Another proposed development has neighbors in New Hanover County anxious about its potential impacts.

NEW HANOVER COUNTY, NC (WWAY) — Another proposed development has neighbors in New Hanover County anxious about its potential impacts.

Zimmer Development Company is proposing a rezoning of 14.77 acres of land at 5304 Masonboro Loop Road between Grey Squirrel Road and Brighton Road. Right now, it’s zoned as R-15 to allow about 2.5 units per acre. They want to change it to conditional R-5 to allow about seven units per acre for a new townhome development.

The development would consist of 84 townhomes and 10 single-family homes, each with attached garages and their own driveways. It has not yet been decided if the homes would be for sale or for rent, but they would be priced at the market rate.

Residents in the surrounding neighborhoods like Debbie and Rob Potter are concerned because they say the area is already congested.

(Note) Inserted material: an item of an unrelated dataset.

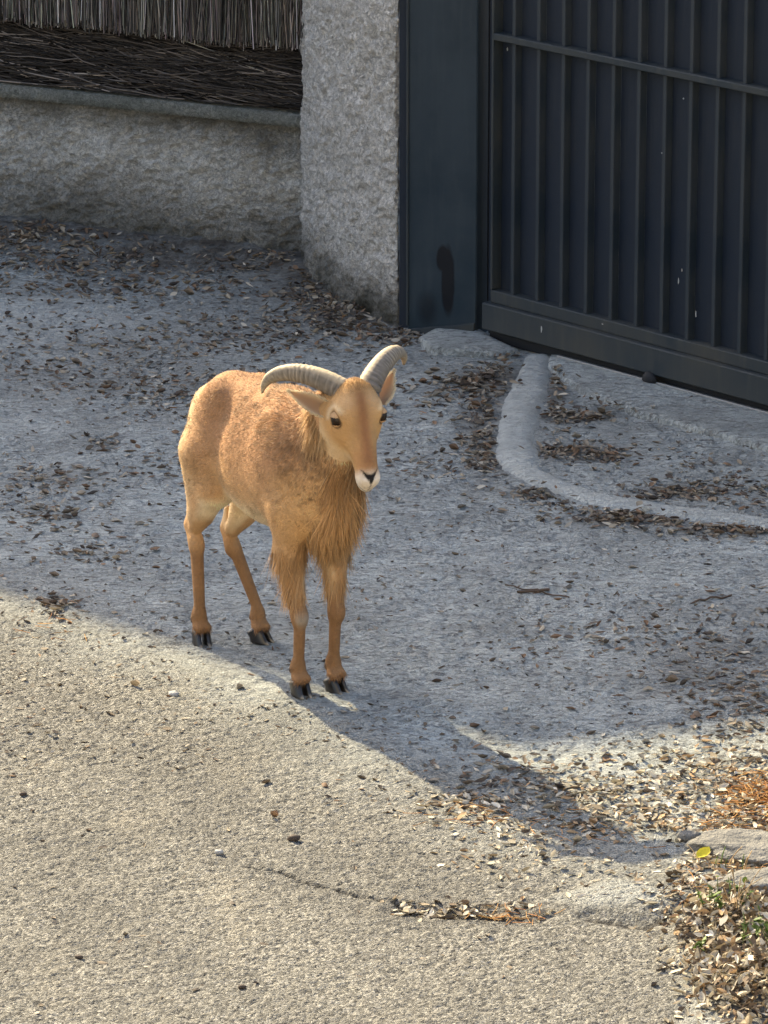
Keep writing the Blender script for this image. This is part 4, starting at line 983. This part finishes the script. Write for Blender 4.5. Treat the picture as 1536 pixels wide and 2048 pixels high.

“The traffic on Masonboro Loop Road is already terrible. There are accidents along that road all the time,” Rob Potter said.

“We’ve grown so fast that the infrastructure hasn’t really caught up with what is going on in our community,” Debbie Potter said. “Of course, we want there to be growth, but we want it to be responsible.”

Traffic and safety topped the list of concerns — along with stormwater, drainage, density, and more at a community meeting hosted by Zimmer on Wednesday night.

“Those are the things we’ll go back and focus on, in addition to other points that individuals brought up,” Zimmer’s Director of Development Adam Tucker said. “So, when we come back to the next meeting and people are asking us all those technical questions, we’ll have a lot more answers next time.”

At times, the meeting became heated or tense as frustrated residents voiced their concerns. Several people at the meeting were discontented that Zimmer did not have more information about the project. Tucker says they are in the early stages of the project and use the community meetings as they take the next steps.

“We learn a lot from the citizens who live down there. It gives us a chance to refine our plans and question our engineers and get with county staff and let them understand where the concerns are so that we can meet again and work through those so everyone gets the best project they can,” Tucker said.

When the neighbors were notified about the potential development, resident Cathy Foley started a petition opposing the rezoning of the property that has since garnered more than 300 signatures.

Following the meeting, Foley and other residents said they felt like their concerns were heard, but they still oppose the rezoning. However, most said they would not oppose the development of single-family homes on the property.

The developers say they are going back to the drawing board and plan to have another community meeting in the near future.